Restate the whole listing exactly.

| Given material |
--- --- ---

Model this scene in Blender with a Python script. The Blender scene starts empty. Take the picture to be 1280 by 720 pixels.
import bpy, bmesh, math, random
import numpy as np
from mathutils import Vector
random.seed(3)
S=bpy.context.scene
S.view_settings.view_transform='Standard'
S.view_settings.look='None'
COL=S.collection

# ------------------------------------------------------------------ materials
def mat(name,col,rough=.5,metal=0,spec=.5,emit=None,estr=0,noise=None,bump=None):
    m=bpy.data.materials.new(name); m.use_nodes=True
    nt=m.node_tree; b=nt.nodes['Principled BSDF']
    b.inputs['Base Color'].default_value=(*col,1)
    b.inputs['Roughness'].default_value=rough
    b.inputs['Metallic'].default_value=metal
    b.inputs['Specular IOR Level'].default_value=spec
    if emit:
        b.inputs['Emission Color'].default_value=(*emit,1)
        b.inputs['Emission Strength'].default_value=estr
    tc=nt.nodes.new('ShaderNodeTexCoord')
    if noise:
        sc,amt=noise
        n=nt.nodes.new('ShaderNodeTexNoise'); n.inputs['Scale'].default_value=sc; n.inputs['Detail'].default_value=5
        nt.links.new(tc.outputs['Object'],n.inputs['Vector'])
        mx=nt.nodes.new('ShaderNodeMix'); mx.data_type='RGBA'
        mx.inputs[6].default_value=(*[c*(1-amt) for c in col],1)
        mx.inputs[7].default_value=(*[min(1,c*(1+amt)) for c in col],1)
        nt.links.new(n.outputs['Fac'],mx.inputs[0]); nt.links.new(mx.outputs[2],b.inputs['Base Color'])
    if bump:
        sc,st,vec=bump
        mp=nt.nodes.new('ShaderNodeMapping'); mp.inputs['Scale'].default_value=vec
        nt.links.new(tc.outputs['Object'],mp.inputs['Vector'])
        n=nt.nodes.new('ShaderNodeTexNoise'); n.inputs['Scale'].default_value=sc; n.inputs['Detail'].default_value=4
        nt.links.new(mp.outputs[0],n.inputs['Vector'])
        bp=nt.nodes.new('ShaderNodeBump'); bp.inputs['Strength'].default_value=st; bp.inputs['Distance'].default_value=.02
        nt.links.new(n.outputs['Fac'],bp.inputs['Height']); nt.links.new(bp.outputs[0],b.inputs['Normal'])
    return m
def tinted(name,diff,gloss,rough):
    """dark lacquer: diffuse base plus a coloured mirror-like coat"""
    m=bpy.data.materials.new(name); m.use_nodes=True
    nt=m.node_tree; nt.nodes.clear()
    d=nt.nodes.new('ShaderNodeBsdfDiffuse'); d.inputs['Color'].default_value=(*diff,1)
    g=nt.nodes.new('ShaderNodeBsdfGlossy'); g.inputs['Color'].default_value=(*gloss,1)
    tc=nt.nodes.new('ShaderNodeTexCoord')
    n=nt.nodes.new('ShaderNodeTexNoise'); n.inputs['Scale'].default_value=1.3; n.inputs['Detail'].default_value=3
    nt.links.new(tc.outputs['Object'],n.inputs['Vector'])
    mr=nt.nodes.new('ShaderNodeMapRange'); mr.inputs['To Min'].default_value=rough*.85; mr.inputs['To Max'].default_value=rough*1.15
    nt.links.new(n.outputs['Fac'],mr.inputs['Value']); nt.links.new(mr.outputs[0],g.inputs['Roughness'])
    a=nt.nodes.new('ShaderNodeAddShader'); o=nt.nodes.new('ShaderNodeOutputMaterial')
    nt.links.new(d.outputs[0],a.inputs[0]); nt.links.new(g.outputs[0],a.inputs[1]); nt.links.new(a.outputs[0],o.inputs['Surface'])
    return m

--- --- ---

| Final result |
Model this scene in Blender with a Python script. The Blender scene starts empty. Take the picture to be 1280 by 720 pixels.
import bpy, bmesh, math, random
import numpy as np
from mathutils import Vector
random.seed(3)
S=bpy.context.scene
S.view_settings.view_transform='Standard'
S.view_settings.look='None'
COL=S.collection

# ------------------------------------------------------------------ materials
def mat(name,col,rough=.5,metal=0,spec=.5,emit=None,estr=0,noise=None,bump=None):
    m=bpy.data.materials.new(name); m.use_nodes=True
    nt=m.node_tree; b=nt.nodes['Principled BSDF']
    b.inputs['Base Color'].default_value=(*col,1)
    b.inputs['Roughness'].default_value=rough
    b.inputs['Metallic'].default_value=metal
    b.inputs['Specular IOR Level'].default_value=spec
    if emit:
        b.inputs['Emission Color'].default_value=(*emit,1)
        b.inputs['Emission Strength'].default_value=estr
    tc=nt.nodes.new('ShaderNodeTexCoord')
    if noise:
        sc,amt=noise
        n=nt.nodes.new('ShaderNodeTexNoise'); n.inputs['Scale'].default_value=sc; n.inputs['Detail'].default_value=5
        nt.links.new(tc.outputs['Object'],n.inputs['Vector'])
        mx=nt.nodes.new('ShaderNodeMix'); mx.data_type='RGBA'
        mx.inputs[6].default_value=(*[c*(1-amt) for c in col],1)
        mx.inputs[7].default_value=(*[min(1,c*(1+amt)) for c in col],1)
        nt.links.new(n.outputs['Fac'],mx.inputs[0]); nt.links.new(mx.outputs[2],b.inputs['Base Color'])
    if bump:
        sc,st,vec=bump
        mp=nt.nodes.new('ShaderNodeMapping'); mp.inputs['Scale'].default_value=vec
        nt.links.new(tc.outputs['Object'],mp.inputs['Vector'])
        n=nt.nodes.new('ShaderNodeTexNoise'); n.inputs['Scale'].default_value=sc; n.inputs['Detail'].default_value=4
        nt.links.new(mp.outputs[0],n.inputs['Vector'])
        bp=nt.nodes.new('ShaderNodeBump'); bp.inputs['Strength'].default_value=st; bp.inputs['Distance'].default_value=.02
        nt.links.new(n.outputs['Fac'],bp.inputs['Height']); nt.links.new(bp.outputs[0],b.inputs['Normal'])
    return m
def tinted(name,diff,gloss,rough):
    """dark lacquer: diffuse base plus a coloured mirror-like coat"""
    m=bpy.data.materials.new(name); m.use_nodes=True
    nt=m.node_tree; nt.nodes.clear()
    d=nt.nodes.new('ShaderNodeBsdfDiffuse'); d.inputs['Color'].default_value=(*diff,1)
    g=nt.nodes.new('ShaderNodeBsdfGlossy'); g.inputs['Color'].default_value=(*gloss,1)
    tc=nt.nodes.new('ShaderNodeTexCoord')
    n=nt.nodes.new('ShaderNodeTexNoise'); n.inputs['Scale'].default_value=1.3; n.inputs['Detail'].default_value=3
    nt.links.new(tc.outputs['Object'],n.inputs['Vector'])
    mr=nt.nodes.new('ShaderNodeMapRange'); mr.inputs['To Min'].default_value=rough*.85; mr.inputs['To Max'].default_value=rough*1.15
    nt.links.new(n.outputs['Fac'],mr.inputs['Value']); nt.links.new(mr.outputs[0],g.inputs['Roughness'])
    a=nt.nodes.new('ShaderNodeAddShader'); o=nt.nodes.new('ShaderNodeOutputMaterial')
    nt.links.new(d.outputs[0],a.inputs[0]); nt.links.new(g.outputs[0],a.inputs[1]); nt.links.new(a.outputs[0],o.inputs['Surface'])
    return m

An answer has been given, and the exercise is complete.